Validate Sequence of Numbers

Level: L3-L5 Topics: Graphs, Topological Sort, Cycle Detection, Directed Graphs

Problem Statement

A sequence of numbers was written on a blackboard. Several friends each looked at the blackboard and remembered a partial subsequence — a subset of the numbers in the order they appeared. However, none of the friends necessarily saw the complete sequence.

Given all the partial subsequences that the friends reported, determine whether there exists a valid consensus sequence — a single sequence that is consistent with every friend's observation. If a valid consensus exists, reconstruct it.

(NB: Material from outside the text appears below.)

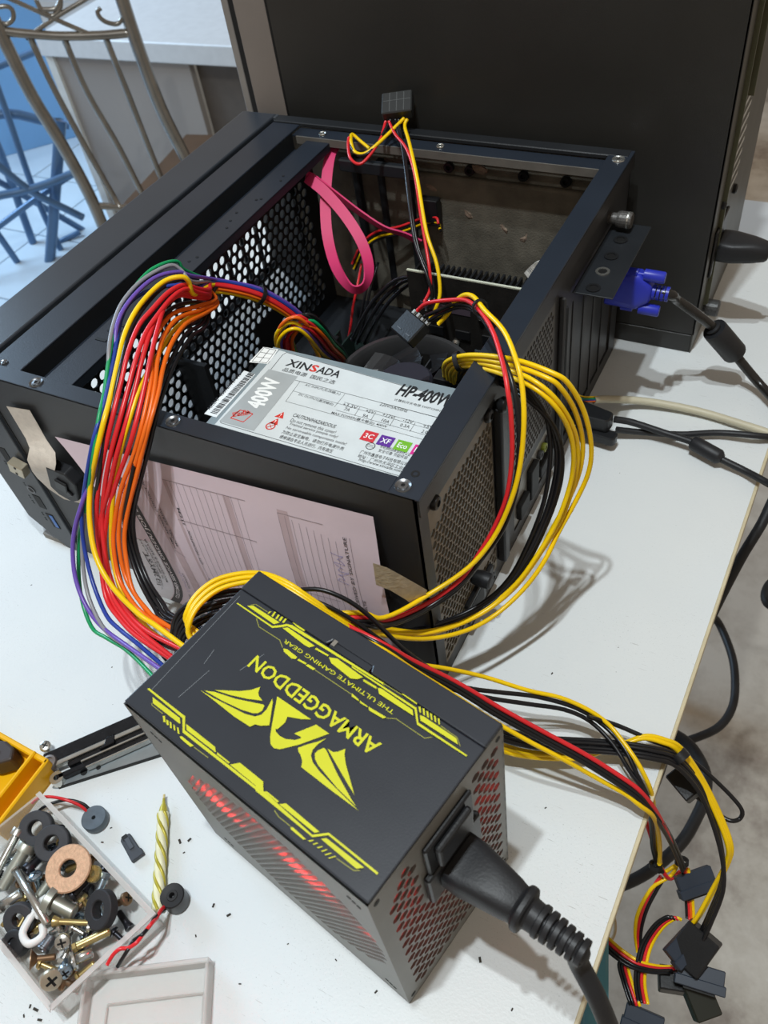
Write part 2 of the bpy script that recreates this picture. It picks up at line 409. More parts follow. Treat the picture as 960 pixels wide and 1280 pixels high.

If no valid consensus exists (the observations contradict each other), report that it is impossible.

Background & Constraints

Each friend's observation is an ordered list of numbers representing a subsequence they remember.
A consensus sequence must contain all numbers mentioned by any friend, in an order that respects every friend's reported ordering.
Numbers may appear in multiple friends' observations.
If friend A reports [1, 2, 4] and friend B reports [2, 7, 4], the consensus must have 1 before 2, 2 before 4, and 2 before 7, and 7 before 4.
The consensus is impossible if the constraints form a contradiction (a cycle).

Examples

Example 1: Valid Consensus

Friend 1 saw: [1, 2, 4]
Friend 2 saw: [2, 7, 4]
Friend 3 saw: [1, 15, 8]

Constraints derived:
1 -> 2 -> 4
2 -> 7 -> 4
1 -> 15 -> 8

One valid consensus: [1, 2, 7, 15, 4, 8]
(Other valid orderings may also exist.)

Example 2: Contradiction

Friend 1 saw: [1, 2, 3]
Friend 2 saw: [3, 1]

Constraints: 1 before 2, 2 before 3, and 3 before 1.
This creates a cycle: 1 -> 2 -> 3 -> 1
No valid consensus exists.

Example 3: Simple Case

Friend 1 saw: [5, 10]
Friend 2 saw: [5, 7, 10]

Valid consensus: [5, 7, 10]

Hints & Common Pitfalls

Key insight: Build a directed graph where an edge from A to B means "A must appear before B." Each friend's observation [a1, a2, ..., ak] creates edges a1->a2, a2->a3, ..., a(k-1)->ak.
Cycle detection determines whether a valid consensus exists. If the directed graph has a cycle, the observations are contradictory.
Topological sort of the directed graph gives a valid consensus ordering (if one exists). Any valid topological order satisfies all the constraints.
Common mistake: Only checking adjacent pairs from different friends' lists without building the full constraint graph.
Common mistake: Assuming there is only one valid consensus. There may be many — you just need to find one or prove none exists.
If the same number appears at different positions in different friends' observations, make sure to reconcile those positions through the graph edges.

Follow-Up Questions

What is the time complexity of your solution in terms of the total number of elements across all observations?
If multiple valid consensus sequences exist, how would you enumerate all of them?
What if friends can make mistakes, and you want to find the consensus that satisfies the maximum number of constraints? How does this change the problem complexity?
How would you handle duplicate numbers (the same number appearing more than once in the original sequence)?
Can you solve this in a streaming fashion, processing one friend's observation at a time?